Bar and Club Circuit

∎ Heartfire, or Lori and Robin Lull, are a musical grab bag of influences, playing a mellow group of originals based around guitar and keyboards. The band will perform at Jesse’s in Hanover on Friday. Music starts at 5 p.m.

∎ Girls, Guns & Glory, a Boston-based four-piece specializing in rock, Americana and country, will play at the Salt hill Pub in Lebanon at 9 p.m. on Friday. The show is 21 and over. Johnny B & The Goodes will play the next night.

∎ Carlos O’Casio, the frontman of Frydaddy, will perform at Salt hill’s Newport location on Friday, starting at 9 p.m. The show is also 21 and over.

∎ On Friday, the bluesy duo Malicious Brothers will hit the Salt hill Pub in Hanover. The next night, acoustic rocker Sean Wyatt will perform. Both shows begin at 9 p.m. and are 21 and over.

∎ Hartland-based jazz musician Peter Concilio will play at his hometown’s Skunk Hollow Tavern on the month’s first Friday. Music starts at 9 p.m.

∎ Gregory Brown will perform at Bentleys Restaurant in Woodstock tonight at 8 p.m. He’ll also play the River Stones Tavern in Quechee on Friday at 8 p.m.

Open Mics

∎ Salt hill Pub in Hanover runs an open mic, hosted by Chad Gibbs, on Mondays at 9 p.m.

∎ At Salt hill in Lebanon, Brian Warren and Seth Barbiero will host an open mic tonight starting at 8.
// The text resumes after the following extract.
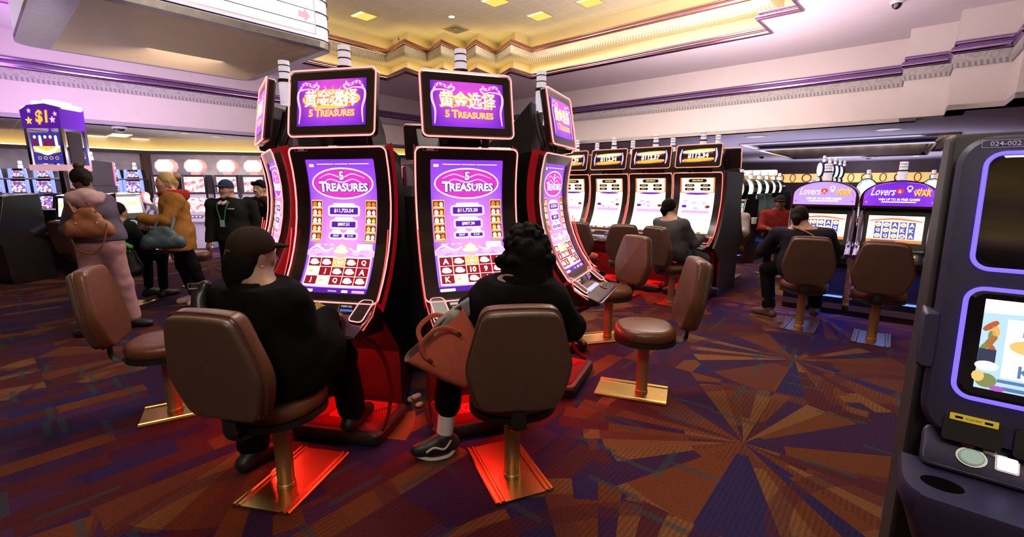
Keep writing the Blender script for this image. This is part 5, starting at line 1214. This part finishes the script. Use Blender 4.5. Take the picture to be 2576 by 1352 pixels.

∎ Brian Warren also hosts an open mic at Bentleys Restaurant in Woodstock. It’s on Mondays, starting at 8:30 p.m.

∎ Bradford’s Colatina Exit hosts an open mic on Tuesdays starting at 8 p.m.

∎ The Wheelers run an open mic night at the Seven Barrel Brewery on Wednesday, beginning at 8 p.m.

∎ Gregory Brown hosts an open mic at Hartland’s Skunk Hollow Tavern, beginning at 8:30 p.m. on Wednesdays.